Bounded gaps between primes with a given primitive root, II

TL;DR

This paper proves the existence of infinitely many bounded gaps between primes with a specified primitive root and explores an elliptic curve analogue of Artin's conjecture, under GRH and unconditionally for CM curves.

Contribution

It establishes bounded prime gaps with prescribed primitive roots and extends results to elliptic curves, including an elliptic analogue of Artin's conjecture.

Findings

Infinitely many strings of m consecutive primes with a given primitive root within bounded intervals.

Existence of infinitely many m-length prime strings where the elliptic curve group is cyclic, within bounded intervals, under GRH.
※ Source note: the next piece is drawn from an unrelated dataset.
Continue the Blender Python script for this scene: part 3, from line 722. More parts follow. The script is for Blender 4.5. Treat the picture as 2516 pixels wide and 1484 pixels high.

Unconditional results for CM elliptic curves.

Abstract

Let $m$ be a natural number, and let $\mathcal{Q}$ be a set containing at least $\exp(C m)$ primes. We show that one can find infinitely many strings of $m$ consecutive primes each of which has some $q\in\mathcal{Q}$ as a primitive root, all lying in an interval of length $O_{\mathcal{Q}}(\exp(C'm))$. This is a bounded gaps variant of a theorem of Gupta and Ram Murty. We also prove a result on an elliptic analogue of Artin's conjecture. Let $E/\mathbb{Q}$ be an elliptic curve with an irrational $2$-torsion point. Assume GRH. Then for every $m$, there are infinitely many strings of $m$ consecutive primes $p$ for which $E(\mathbb{F}_p)$ is cyclic, all lying an interval of length $O_E(\exp(C'' m))$. If $E$ has CM, then the GRH assumption can be removed. Here $C$, $C'$, and $C''$ are absolute constants.